The HUB1201 Manufacture Meca-10 caliber is a testament to old principles executed in a modern fashion. Toting a hulking 240-hour power reserve, one might expect the caliber to be similarly massive. In fact, it measures just 35.2mm across by 6.8mm tall. As with everything in watchmaking, achieving a wearable size is the result of compromise, and so to reach a dimensional goal, a technical alteration to the train count (vibrations per hour) was made. Its cutting-edge aesthetics belie its lower operating frequency (21,600vph) chosen to reduce the wear, but more specifically drain, on the movement. Although 28,800vph (4Hz, or eight “ticks” per second), is the most common operating frequency these days, employing a 3Hz train count reduces the load on the movement by precisely 25 percent, a meaningful reduction when intending to eke up a caliber’s power reserve.

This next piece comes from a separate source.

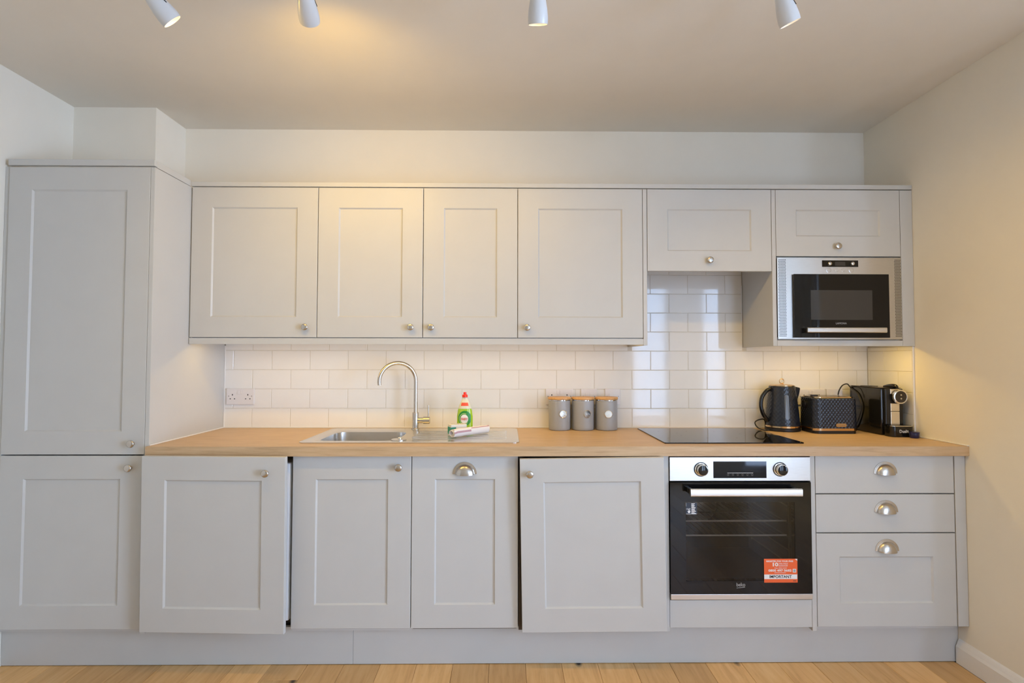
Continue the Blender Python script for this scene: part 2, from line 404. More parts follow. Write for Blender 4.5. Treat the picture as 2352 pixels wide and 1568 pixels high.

Balance. Pure and simple. From top to bottom. The Hublot HUB1201 Manufacture Meca-10 movement is an exercise in balance within itself and its pairing with Daniel Arsham’s arresting vision provides it with the platform to really shine. Old and new. Then and what will be. The past and the future existing at once in perfect harmony. It’s what watchmaking should be about. And I’m glad we’re all here to see it.
Big Bang MP-11 Power Reserve 14 Days Water Blue Sapphire
Of all Hublot’s impressive in-house movements, however, there is one that is perhaps more “Hublot” than any other. While one could be forgiven for thinking immediately of the MP-10’s incredible linear winding mechanism, Hublot’s MP-11 caliber, which boasts a ridiculous two-week power reserve derived from an even more ridiculous seven barrels, arranged vertically in sequence, and influencing the entire aesthetic of the watch by their head-turning presence.
When architect Louis H. Sullivan first uttered the famous words, “Form follows function,” to describe how a building’s exterior should reflect its interior’s purpose, he couldn’t possibly have imagined a watchmaker taking his quip to such extremes. But, by doing so, Hublot has once again proven its savvy in the field of design to be on par with its technical capability.
While the MP-11 shouldn’t work, it quite simply does because the eye-catching bulge around its midriff has a practical justification. Furthermore, inordinately high power reserves are not just attractive from a pragmatic perspective; they give a watch personality, too! As Sullivan also remarked, “a rationally designed structure may not necessarily be beautiful but no [object] can be beautiful that does not have a rationally designed structure.” And the MP- 11 surely has that in spades.
As with all the best watches, it isn’t just about the what; it’s about the why as well. And the Big Bang MP-11 Power Reserve 14 Days Water Blue Sapphire is yet another example from Hublot of function-justified form — with flourish.